- _Source data_
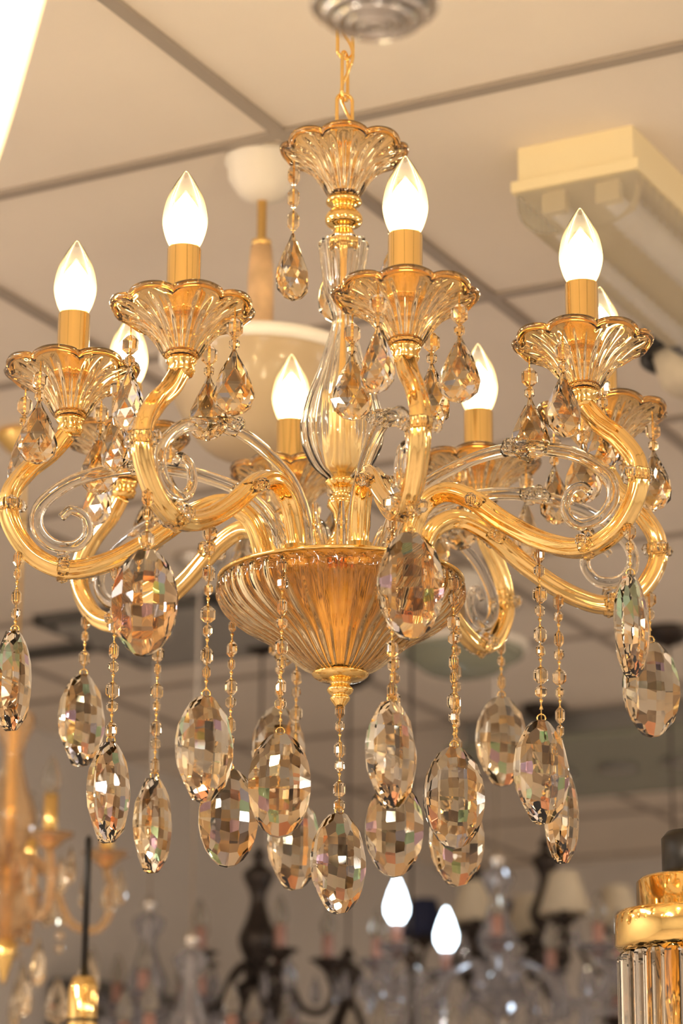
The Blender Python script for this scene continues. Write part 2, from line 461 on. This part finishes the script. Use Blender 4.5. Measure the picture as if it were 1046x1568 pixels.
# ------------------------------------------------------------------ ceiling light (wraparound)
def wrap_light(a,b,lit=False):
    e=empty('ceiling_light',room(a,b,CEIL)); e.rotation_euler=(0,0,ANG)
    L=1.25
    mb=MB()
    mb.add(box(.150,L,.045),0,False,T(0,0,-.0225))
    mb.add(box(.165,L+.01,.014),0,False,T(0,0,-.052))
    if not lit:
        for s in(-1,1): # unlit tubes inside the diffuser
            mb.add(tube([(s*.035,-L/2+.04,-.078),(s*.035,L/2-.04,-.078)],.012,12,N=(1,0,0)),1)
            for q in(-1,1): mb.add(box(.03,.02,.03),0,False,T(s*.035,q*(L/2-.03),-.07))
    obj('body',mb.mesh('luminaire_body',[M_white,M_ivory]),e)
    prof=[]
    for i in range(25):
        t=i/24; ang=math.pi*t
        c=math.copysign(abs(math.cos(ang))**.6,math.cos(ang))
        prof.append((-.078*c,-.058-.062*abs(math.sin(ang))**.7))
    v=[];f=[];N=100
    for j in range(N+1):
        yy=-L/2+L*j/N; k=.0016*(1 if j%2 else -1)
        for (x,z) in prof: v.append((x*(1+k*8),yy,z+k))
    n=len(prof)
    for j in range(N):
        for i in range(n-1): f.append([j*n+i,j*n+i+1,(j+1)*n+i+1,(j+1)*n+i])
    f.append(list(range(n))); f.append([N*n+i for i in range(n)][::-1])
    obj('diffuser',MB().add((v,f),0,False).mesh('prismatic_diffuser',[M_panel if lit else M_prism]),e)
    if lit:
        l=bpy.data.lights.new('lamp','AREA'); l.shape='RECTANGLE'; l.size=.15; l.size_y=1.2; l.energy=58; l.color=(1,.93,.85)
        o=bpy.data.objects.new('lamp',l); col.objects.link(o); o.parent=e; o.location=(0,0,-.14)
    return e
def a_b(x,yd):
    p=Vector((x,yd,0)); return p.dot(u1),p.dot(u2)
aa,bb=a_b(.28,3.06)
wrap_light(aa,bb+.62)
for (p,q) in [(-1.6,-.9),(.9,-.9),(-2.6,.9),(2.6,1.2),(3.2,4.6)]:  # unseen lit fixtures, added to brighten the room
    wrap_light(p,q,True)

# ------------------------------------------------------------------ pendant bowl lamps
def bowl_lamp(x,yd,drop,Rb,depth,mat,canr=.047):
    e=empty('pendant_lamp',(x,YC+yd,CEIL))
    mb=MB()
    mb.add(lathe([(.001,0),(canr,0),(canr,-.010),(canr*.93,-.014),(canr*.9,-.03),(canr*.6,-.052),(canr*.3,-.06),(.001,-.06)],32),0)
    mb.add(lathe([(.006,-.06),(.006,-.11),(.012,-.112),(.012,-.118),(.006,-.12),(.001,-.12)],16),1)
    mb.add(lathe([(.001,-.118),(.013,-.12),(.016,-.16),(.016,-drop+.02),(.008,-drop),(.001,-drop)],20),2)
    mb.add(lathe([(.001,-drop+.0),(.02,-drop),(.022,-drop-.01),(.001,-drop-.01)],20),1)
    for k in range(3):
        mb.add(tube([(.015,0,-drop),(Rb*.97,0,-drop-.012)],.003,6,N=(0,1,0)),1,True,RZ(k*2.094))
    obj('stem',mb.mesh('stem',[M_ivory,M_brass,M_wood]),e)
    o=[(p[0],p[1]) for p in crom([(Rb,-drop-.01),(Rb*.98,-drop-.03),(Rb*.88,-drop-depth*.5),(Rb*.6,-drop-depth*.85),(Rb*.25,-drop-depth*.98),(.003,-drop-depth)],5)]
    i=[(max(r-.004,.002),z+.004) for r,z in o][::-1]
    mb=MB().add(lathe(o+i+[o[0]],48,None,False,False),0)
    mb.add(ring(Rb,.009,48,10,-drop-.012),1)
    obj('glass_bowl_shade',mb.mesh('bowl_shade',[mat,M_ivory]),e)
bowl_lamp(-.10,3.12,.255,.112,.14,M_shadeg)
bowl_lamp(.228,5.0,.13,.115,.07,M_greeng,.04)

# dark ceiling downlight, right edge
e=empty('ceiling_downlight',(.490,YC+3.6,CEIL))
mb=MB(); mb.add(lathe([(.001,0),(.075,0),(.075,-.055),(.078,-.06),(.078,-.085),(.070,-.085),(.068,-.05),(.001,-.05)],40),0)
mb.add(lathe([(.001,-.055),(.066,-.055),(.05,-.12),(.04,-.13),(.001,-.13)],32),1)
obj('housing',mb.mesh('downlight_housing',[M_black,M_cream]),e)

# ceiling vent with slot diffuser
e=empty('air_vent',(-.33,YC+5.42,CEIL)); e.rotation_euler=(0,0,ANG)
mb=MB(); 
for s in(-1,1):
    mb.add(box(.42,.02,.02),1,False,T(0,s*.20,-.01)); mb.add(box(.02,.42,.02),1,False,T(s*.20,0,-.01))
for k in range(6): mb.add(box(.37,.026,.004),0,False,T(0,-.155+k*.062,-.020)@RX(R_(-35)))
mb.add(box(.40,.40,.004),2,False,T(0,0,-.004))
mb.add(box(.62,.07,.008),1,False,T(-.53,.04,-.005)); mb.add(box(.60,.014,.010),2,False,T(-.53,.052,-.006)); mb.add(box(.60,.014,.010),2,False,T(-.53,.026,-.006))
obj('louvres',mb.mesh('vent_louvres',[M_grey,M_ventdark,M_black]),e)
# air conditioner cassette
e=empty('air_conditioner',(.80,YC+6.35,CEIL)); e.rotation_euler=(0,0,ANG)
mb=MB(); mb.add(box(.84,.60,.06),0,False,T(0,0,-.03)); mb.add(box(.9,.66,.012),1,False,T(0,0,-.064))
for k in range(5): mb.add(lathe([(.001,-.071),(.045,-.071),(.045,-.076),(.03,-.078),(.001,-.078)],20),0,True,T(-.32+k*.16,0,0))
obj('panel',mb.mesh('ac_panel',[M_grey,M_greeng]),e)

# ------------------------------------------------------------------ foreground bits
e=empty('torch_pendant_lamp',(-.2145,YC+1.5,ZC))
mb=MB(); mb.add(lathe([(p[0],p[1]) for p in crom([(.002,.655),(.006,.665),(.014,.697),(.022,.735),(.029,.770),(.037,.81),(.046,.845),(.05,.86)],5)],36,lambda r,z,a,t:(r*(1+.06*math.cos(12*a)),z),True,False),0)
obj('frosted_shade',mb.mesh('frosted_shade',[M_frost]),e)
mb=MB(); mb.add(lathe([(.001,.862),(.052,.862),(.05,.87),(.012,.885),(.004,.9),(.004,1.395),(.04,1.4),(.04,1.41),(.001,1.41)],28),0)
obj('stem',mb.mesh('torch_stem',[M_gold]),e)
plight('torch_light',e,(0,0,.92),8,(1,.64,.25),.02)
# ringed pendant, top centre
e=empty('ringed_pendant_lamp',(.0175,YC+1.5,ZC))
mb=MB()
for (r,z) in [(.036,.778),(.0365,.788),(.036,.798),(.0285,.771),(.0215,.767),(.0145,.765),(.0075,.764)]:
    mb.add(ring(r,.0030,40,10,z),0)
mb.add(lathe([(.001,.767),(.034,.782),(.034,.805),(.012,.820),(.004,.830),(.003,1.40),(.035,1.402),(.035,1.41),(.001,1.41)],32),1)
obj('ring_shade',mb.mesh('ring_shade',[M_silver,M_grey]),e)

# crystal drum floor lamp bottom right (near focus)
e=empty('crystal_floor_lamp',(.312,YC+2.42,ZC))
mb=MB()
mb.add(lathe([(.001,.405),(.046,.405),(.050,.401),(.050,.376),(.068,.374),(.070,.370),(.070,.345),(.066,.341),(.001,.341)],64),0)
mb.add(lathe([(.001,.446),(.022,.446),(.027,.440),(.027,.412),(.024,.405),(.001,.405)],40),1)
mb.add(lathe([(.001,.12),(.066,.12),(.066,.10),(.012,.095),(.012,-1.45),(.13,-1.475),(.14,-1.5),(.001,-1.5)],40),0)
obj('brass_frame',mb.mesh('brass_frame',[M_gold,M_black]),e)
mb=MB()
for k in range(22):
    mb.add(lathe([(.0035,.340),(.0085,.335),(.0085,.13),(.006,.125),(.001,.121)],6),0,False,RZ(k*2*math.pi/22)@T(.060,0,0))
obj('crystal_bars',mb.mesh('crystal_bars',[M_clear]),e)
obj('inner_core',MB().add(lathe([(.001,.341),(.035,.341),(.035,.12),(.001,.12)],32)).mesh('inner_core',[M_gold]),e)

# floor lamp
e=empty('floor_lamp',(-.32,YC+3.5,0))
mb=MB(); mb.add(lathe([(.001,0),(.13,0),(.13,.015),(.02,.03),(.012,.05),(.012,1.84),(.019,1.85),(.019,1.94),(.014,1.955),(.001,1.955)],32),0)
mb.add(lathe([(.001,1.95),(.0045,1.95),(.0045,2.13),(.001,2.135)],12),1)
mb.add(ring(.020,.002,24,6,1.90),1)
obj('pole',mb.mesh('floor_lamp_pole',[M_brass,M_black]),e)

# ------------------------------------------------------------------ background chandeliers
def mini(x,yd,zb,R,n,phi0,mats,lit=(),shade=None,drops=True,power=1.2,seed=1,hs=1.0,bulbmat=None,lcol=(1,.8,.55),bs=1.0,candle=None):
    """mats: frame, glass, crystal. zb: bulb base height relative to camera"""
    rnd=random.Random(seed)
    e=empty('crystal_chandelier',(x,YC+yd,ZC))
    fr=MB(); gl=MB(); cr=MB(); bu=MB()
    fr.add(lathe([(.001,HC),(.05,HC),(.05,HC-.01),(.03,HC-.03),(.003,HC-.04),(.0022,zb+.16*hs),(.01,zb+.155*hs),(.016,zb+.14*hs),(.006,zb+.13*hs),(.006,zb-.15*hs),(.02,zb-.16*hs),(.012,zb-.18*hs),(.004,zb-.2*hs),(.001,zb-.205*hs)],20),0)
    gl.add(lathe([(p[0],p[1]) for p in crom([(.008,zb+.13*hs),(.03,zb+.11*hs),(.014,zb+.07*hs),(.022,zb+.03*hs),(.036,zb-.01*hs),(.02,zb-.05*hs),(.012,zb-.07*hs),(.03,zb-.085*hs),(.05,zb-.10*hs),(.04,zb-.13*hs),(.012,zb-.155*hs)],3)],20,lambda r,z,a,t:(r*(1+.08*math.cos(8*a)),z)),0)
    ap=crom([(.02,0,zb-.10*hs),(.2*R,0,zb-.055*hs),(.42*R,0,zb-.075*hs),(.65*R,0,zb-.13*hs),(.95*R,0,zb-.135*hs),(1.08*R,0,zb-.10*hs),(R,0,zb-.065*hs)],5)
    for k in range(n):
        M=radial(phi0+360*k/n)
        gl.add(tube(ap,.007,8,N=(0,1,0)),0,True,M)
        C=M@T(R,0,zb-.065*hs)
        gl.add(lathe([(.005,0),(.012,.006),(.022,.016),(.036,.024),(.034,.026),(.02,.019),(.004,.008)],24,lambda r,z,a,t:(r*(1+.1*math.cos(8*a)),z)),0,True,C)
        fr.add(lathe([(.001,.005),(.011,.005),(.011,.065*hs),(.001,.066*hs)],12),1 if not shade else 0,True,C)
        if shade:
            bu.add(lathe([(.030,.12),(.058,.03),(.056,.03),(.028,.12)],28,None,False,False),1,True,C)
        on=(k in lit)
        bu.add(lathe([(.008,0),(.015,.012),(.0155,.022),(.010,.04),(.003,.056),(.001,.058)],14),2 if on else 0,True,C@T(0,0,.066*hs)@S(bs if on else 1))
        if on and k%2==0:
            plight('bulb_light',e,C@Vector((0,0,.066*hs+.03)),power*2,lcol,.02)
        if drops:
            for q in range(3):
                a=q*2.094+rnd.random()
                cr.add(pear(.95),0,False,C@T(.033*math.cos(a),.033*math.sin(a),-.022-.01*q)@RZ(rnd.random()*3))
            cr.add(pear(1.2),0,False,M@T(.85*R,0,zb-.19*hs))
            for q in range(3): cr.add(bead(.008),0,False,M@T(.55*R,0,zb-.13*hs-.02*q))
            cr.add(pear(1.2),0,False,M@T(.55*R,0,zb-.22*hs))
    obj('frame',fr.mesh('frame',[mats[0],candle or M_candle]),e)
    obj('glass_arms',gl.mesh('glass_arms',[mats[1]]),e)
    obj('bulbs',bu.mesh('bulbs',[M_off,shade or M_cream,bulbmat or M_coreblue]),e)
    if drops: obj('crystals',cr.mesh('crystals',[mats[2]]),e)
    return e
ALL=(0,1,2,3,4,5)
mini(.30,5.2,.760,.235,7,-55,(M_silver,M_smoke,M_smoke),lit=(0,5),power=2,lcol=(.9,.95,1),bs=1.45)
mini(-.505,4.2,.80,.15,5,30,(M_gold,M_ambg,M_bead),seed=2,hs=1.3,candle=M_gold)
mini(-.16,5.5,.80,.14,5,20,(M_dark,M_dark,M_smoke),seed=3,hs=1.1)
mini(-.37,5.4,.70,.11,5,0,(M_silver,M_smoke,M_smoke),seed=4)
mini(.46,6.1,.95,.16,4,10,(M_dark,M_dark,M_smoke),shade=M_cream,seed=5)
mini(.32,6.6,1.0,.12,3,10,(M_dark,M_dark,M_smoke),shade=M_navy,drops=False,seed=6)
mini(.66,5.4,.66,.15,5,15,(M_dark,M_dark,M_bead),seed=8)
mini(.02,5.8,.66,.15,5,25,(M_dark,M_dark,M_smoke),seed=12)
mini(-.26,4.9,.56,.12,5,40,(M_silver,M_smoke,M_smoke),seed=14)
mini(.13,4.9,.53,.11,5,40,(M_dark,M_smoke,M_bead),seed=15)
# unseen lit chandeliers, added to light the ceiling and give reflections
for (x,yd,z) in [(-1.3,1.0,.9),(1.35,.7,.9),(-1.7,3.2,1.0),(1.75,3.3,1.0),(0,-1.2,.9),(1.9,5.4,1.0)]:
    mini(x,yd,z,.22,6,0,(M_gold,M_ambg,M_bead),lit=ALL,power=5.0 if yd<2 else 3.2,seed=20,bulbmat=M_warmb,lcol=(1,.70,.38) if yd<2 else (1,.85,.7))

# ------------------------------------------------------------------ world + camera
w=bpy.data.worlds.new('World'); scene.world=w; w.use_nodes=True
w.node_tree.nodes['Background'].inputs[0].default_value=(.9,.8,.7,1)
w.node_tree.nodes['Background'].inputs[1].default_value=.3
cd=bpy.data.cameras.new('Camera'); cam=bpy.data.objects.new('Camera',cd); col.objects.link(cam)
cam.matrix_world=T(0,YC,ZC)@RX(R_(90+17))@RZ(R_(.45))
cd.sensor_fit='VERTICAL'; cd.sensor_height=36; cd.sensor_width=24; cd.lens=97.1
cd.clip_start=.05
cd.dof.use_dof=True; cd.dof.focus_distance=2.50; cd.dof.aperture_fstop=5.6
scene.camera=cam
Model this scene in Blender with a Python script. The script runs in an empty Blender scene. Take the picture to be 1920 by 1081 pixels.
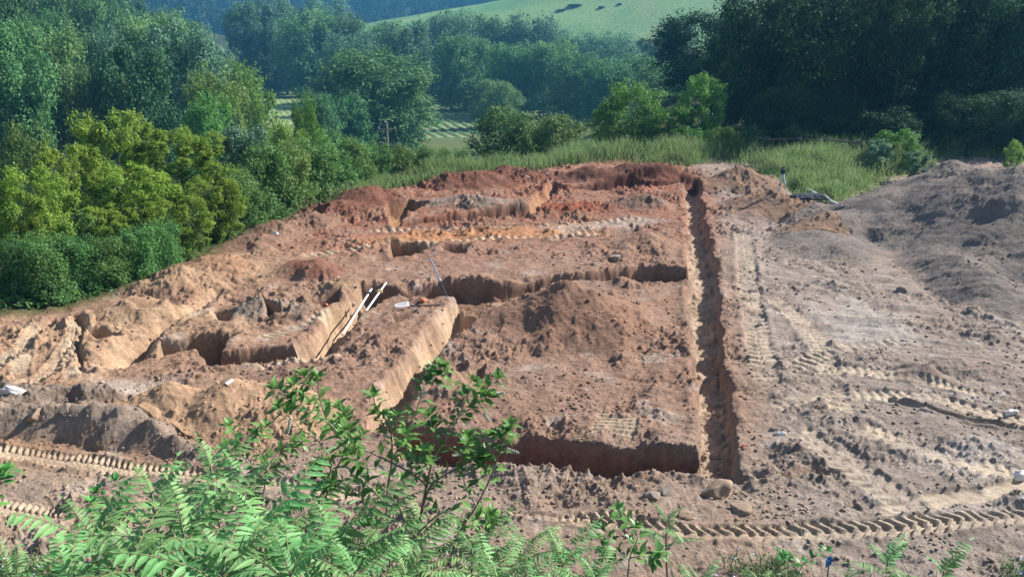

- _Exercise objective_
Say how many lines in the records contain the string "Blender", and say nothing else.

- _Exercise result_
2